Lo que inició como un chiste bastante mediocre evolucionó a una magna discusión sobre agresiones y los límites de la cortesía y el humor. Y no es que no existan las agresiones: simplemente es bastante tonto evaluarlas desde un incidente totalmente removido de la realidad y completamente intrascendente para las personas que podrían sentirse aludidas. Internet hace que le demos tanta importancia a algo tan inútil y tonto como la opinión: podemos convertir el momento más inocuo en una catástrofe maniquea. Nos encanta dividir el mundo en buenos y malos, santos y pecadores. La discursiva de este siglo llama a la ofensa, no a la crítica, y no puedo evitar preguntarme en qué punto dejamos de tener esa astucia para reconocer y cuestionar la realidad por igual.

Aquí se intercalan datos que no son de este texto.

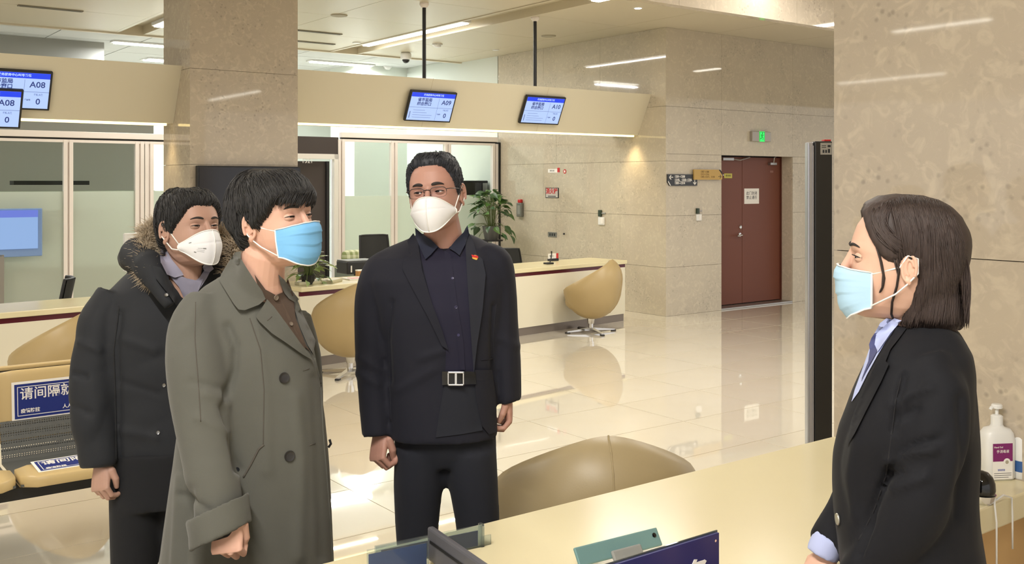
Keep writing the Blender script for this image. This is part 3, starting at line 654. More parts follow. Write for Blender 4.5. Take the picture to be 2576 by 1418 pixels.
# seams in the worktop: raised cable covers near the pothos
def on_top(u, v, z=.747): return onzr(u, v, z)
for (u0, u1, v, lab) in ((753, 830, 712, 'beige cable cover on the right counter under the pothos'), (836, 862, 707, 'short beige cable cover right of the pothos')):
    p = on_top(u0, v+6); q = on_top(u1, v)
    OBJ('cable_cover', MB(ROOM @ Matrix.Translation((p.x, p.y, .747)) @ Matrix.Rotation(math.atan2(q.y-p.y, q.x-p.x), 4, 'Z')).box(0, (q-p).length, 0, .09, 0, .03, bev=.006), mat('beige_grey', (190, 184, 152), .5) if 'beige_grey' not in MATS else MATS['beige_grey'], label=lab, cat='cable cover')
# microphone and name card on the counter
p = on_top(1380, 664); M = ROOM @ Matrix.Translation((p.x, p.y, .747))
t = THING('gooseneck_microphone', 'black gooseneck microphone on the far end of the counter', 'microphone', tuple(M.translation), TH)
OBJ('base', MB(M).box(-.05, .05, -.04, .04, 0, .02, bev=.006), M_BLACK, t); OBJ('neck', MB(M).tube([(.02, 0, .02), (.035, 0, .05), (.045, 0, .10), (.045, 0, .13)], .006, 8), M_BLACK, t); OBJ('mic_head', MB(M).tube([(.045, 0, .125), (.04, -.005, .15)], .009, 8), M_BLACK, t)
p = on_top(1392, 656); M = ROOM @ Matrix.Translation((p.x, p.y, .747))
t = THING('desk_card', 'white desk card with a red end behind the microphone', 'card', tuple(M.translation), TH)
OBJ('card', MB(M).box(-.075, .075, 0, .01, .028, .09), M_WPAPER, t); OBJ('red_end', MB(M).box(.045, .078, -.003, 0, .028, .092), M_RED, t); OBJ('card_foot', MB(M).box(-.07, .07, -.02, .03, 0, .03, bev=.004), M_INK, t)
TEXT('窗口', M @ Matrix.Translation((-.03, -.001, .06)) @ Matrix.Rotation(PI/2, 4, 'X'), .03, M_INK, t)
# items left of the middle man
p = on_top(893, 702); M = ROOM @ Matrix.Translation((p.x, p.y, .747))
t = THING('paper_tray', 'flat white and red paper stack beside the middle man\'s elbow', 'papers', tuple(M.translation), TH)
OBJ('sheet_stack', MB(M).box(-.10, .14, -.08, .10, 0, .014, bev=.003), M_WPAPER, t); OBJ('red_cover', MB(M).box(-.07, .04, -.07, .03, .014, .017), mat('pinkish_red', (214, 120, 110), .5), t)
p = on_top(892, 690); M = ROOM @ Matrix.Translation((p.x, p.y+.03, .747))
t = THING('printer', 'dark desktop printer behind the paper stack', 'printer', tuple(M.translation), TH)
OBJ('printer_body', MB(M).box(-.07, .28, 0, .25, .0, .13, bev=.01), M_BLACK, t); OBJ('printer_lid', MB(M).box(-.065, .275, .005, .245, .13, .142, bev=.004), mat('slate_lid', (110, 114, 116), .4), t)
OBJ('paper_slot', MB(M).box(-.03, -.015, -.004, 0, .02, .09), M_WPAPER, t)
p = on_top(902, 693); M = ROOM @ Matrix.Translation((p.x, p.y-.02, .747))
t = THING('tissue_box', 'small tan box in front of the printer', 'box', tuple(M.translation), TH)
OBJ('carton', MB(M).box(-.03, .08, -.03, .03, 0, .05), mat('tan_card', (176, 128, 72), .6), t); OBJ('carton_lid', MB(M).box(-.032, .082, -.032, .032, .05, .062), M_WPAPER, t)
# ================================================================ CHAIRS
def egg_chair(label, origin, facing, m=M_LEATHER, group=None, wid=.36, tall=.36, dep=.33, cut=.30, H0=.16):
    """tub chair: an egg-shaped leather shell on a post with a four-star steel foot; faces along +y of its frame"""
    M = Matrix.Translation(origin) @ Matrix.Rotation(facing, 4, 'Z')
    t = THING('egg_chair', label, 'chair', tuple(origin), facing, group)
    cz = H0+tall*.98
    nu, nv = 40, 16
    def rim(az):            # polar angle at which the shell ends; az = 0 at the back
        k = (1+math.cos(az))/2
        return math.radians(92+k**1.1*62-10*(1-k))
    def pt(az, pol, off=0):
        x = (wid+off)*math.sin(pol)*math.sin(az); y = -(dep+off)*math.sin(pol)*math.cos(az); z = cz-(tall+off)*math.cos(pol)
        k = max(0, (z-cz)/tall)
        return Vector((x*(1-.12*k), y-.10*k-.02, z*1.0))
    out, inn = MB(M), MB(M)
    rings_o = [[pt(2*PI*i/nu, max(.02, rim(2*PI*i/nu)*j/nv)) for i in range(nu)] for j in range(nv+1)]
    rings_i = [[pt(2*PI*i/nu, max(.02, rim(2*PI*i/nu)*j/nv), -.045) for i in range(nu)] for j in range(nv+1)]
    mid = [[(rings_o[-1][i]+rings_i[-1][i])/2+(rings_o[-1][i]-rings_o[-2][i]).normalized()*.018 for i in range(nu)]]
    out.loft(rings_o+mid+rings_i[::-1])
    OBJ('shell', out, m, t, smooth=True)
    seat = MB(M).loft([[Vector((math.sin(2*PI*i/24)*r*.26, math.cos(2*PI*i/24)*r*.25+.02, z)) for i in range(24)] for r, z in ((.9, .27), (1.06, .31), (1.1, .35), (1.02, .385), (.8, .395), (.4, .397))])
    OBJ('seat_cushion', seat, m, t, smooth=True)
    seam = MB(M).tube([pt(.0, rim(0)*k/12, .0015) for k in range(3, 13)], .003, 6); OBJ('seam', seam, m, t)
    OBJ('post', MB(M).lathe([(.028, .03), (.028, .10), (.036, .10), (.05, H0+.03)], 18), M_CHROME, t, smooth=False)
    for k in range(4):
        R_ = Matrix.Rotation(PI/4+PI/2*k, 4, 'Z')
        leg = OBJ('leg', MB(M).add([(0, -.024, .055), (0, .024, .055), (.30, .016, .026), (.30, -.016, .026), (0, -.024, .025), (0, .024, .025), (.30, .016, .012), (.30, -.016, .012)], [(0, 1, 2, 3), (7, 6, 5, 4), (0, 4, 5, 1), (1, 5, 6, 2), (2, 6, 7, 3), (3, 7, 4, 0)][0:6], R_), M_CHROME, t)
        OBJ('foot_pad', MB(M).box(.265, .315, -.018, .018, 0, .014, R_), M_BLACK, leg)
    return t
pc = onz(1464, 832, 0)+ROOM.to_3x3() @ Vector((.02, -.13, 0))
egg_chair('tan leather egg chair on a steel star foot at the counter\'s right end', (pc.x, pc.y, 0), TH+math.radians(30))
pc = onzr(846, 925, 0); pc = RO(pc.x-.05, -1.02, 0)
egg_chair('tan leather egg chair between the grey-coated and the navy-suited man', (pc.x+.02, pc.y, 0), TH+math.radians(-4))
pc = PX(150, 900, 7.0)
egg_chair('tan leather egg chair at the left counter behind the bench', (pc.x+.06, 6.9, 0), TH+math.radians(30))
pc = onb(1500, 1200, B_NO+.42)
egg_chair('khaki leather egg chair pushed up to the near counter', tuple(RO(pc.x, pc.y, 0)), math.radians(4), m=M_LEATHER2, wid=.40, dep=.35, tall=.37)
def office_chair(label, origin, facing, H=1.0, W=.46):
    M = Matrix.Translation(origin) @ Matrix.Rotation(facing, 4, 'Z')
    t = THING('office_chair', label, 'chair', tuple(origin), facing)
    def back(u, v):
        x = (u-.5)*W*(1-.12*abs(v-.4)); z = .55+v*(H-.55); return Vector((x, -.24-.06*v+.25*(u-.5)**2, z))
    OBJ('backrest', MB(M).grid(back, 9, 9).grid(lambda u, v: back(u, v)+Vector((0, -.03, 0)), 9, 9, flip=True), mat('black_mesh', (34, 36, 38), .7) if 'black_mesh' not in MATS else MATS['black_mesh'], t, smooth=True)
    OBJ('back_frame', MB(M).tube([back(0, k/8)+Vector((0, -.01, 0)) for k in range(9)]+[back(k/8, 1)+Vector((0, -.01, 0)) for k in range(1, 9)]+[back(1, 1-k/8)+Vector((0, -.01, 0)) for k in range(1, 9)], .014, 8), M_BLACK, t)
    OBJ('seat', MB(M).box(-.24, .24, -.22, .25, .43, .50, bev=.025), M_BLACK, t)
    OBJ('gas_lift', MB(M).lathe([(.03, .07), (.03, .43)], 14), M_BLACK, t)
    OBJ('spine', MB(M).tube([(0, -.1, .42), (0, -.27, .46), (0, -.3, .65)], .022, 8), M_BLACK, t)
    for k in range(5):
        R_ = Matrix.Rotation(2*PI*k/5, 4, 'Z'); l = OBJ('foot', MB(M).tube([(0, 0, .09), (.28, 0, .06)], [.022, .014], 8, M=R_), M_BLACK, t)
        OBJ('caster', MB(M).ball((.28, 0, .028), (.028, .02, .028), 10, M=R_), M_BLACK, l)
    return t
def oc_at(u, v, b, label, fac, H, W=.46):
    p = onb(u, v, b); q = ROOM @ Vector((p.x, b, 0)); office_chair(label, tuple(q), TH+fac, H=H, W=W)
oc_at(1290, 620, 1.7, 'black mesh office chair behind the counter below the big plant', math.radians(-60), onb(1290, 622, 1.7).z, .42)
oc_at(850, 664, 1.3, 'black office chair behind the counter right of the pothos', math.radians(55), onb(850, 662, 1.3).z, .42)
oc_at(966, 594, 1.35, 'dark high-backed office chair showing over the middle man\'s shoulder', PI, onb(966, 594, 1.35).z, .40)
oc_at(88, 702, .55, 'black tilted office chair behind the left counter', math.radians(75), onb(88, 702, .55).z, .42)
oc_at(-22, 716, 1.3, 'black office chair cut off at the left edge behind the left counter', math.radians(-75), onb(-10, 716, 1.3).z, .42)
# green checked armchair behind the counter
M_CHECK = bpy.data.materials.new('green_check'); M_CHECK.use_nodes = True; nt = M_CHECK.node_tree; N = nt.nodes.new; L = nt.links.new
tc = N('ShaderNodeTexCoord'); bs = nt.nodes['Principled BSDF']; bs.inputs['Roughness'].default_value = .8
ws = []
for ax in ('X', 'Z'):
    wv = N('ShaderNodeTexWave'); wv.bands_direction = ax; wv.inputs['Scale'].default_value = 4.2; L(tc.outputs['Object'], wv.inputs['Vector']); r = N('ShaderNodeMath'); r.operation = 'GREATER_THAN'; r.inputs[1].default_value = .5; L(wv.outputs['Fac'], r.inputs[0]); ws.append(r)
sm = N('ShaderNodeMath'); sm.operation = 'ADD'; L(ws[0].outputs[0], sm.inputs[0]); L(ws[1].outputs[0], sm.inputs[1]); hf = N('ShaderNodeMath'); hf.operation = 'MULTIPLY'; hf.inputs[1].default_value = .5; L(sm.outputs[0], hf.inputs[0])
mx = N('ShaderNodeMix'); mx.data_type = 'RGBA'; mx.inputs[6].default_value = lin((206, 210, 180)); mx.inputs[7].default_value = lin((130, 142, 92)); L(hf.outputs[0], mx.inputs[0]); L(mx.outputs[2], bs.inputs['Base Color'])
p = onb(930, 628, 2.6); q0 = RO(p.x, 2.6, 0); M = Matrix.Translation(q0) @ Matrix.Rotation(TH, 4, 'Z')
t = THING('checked_armchair', 'green and white checked armchair behind the counter', 'armchair', tuple(q0), TH)
OBJ('backrest', MB(M).box(-.34, .55, 0, .2, .2, p.z, bev=.07), M_CHECK, t, smooth=True); OBJ('seat', MB(M).box(-.32, .5, -.5, .05, .18, .45, bev=.06), M_CHECK, t, smooth=True)
OBJ('armrest', MB(M).box(-.45, -.3, -.52, .15, .1, p.z-.18, bev=.04), mat('greygreen', (104, 112, 100), .8), t, smooth=True)
for x in (-.38, .48):
    for y in (-.45, .12): OBJ('leg', MB(M).lathe([(.018, 0), (.024, .18)], 8, Matrix.Translation((x, y, 0))), M_BLACK, t)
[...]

Hay quienes dicen que la gente de ahora es demasiado sensible: que no se puede hablar contra los homosexuales, las mujeres, los de X país o de X etnia. Dicen que ya no tenemos las agallas como antes, que ya no podemos tolerar la cruda verdad. Lo único cierto que veo ahí es la insistencia de creernos los poseedores de una verdad única dictada desde la comodidad de un comentario aleatorio. Yo solo creo que somos un poco más tristes y, acaso por eso, un poco más tontos.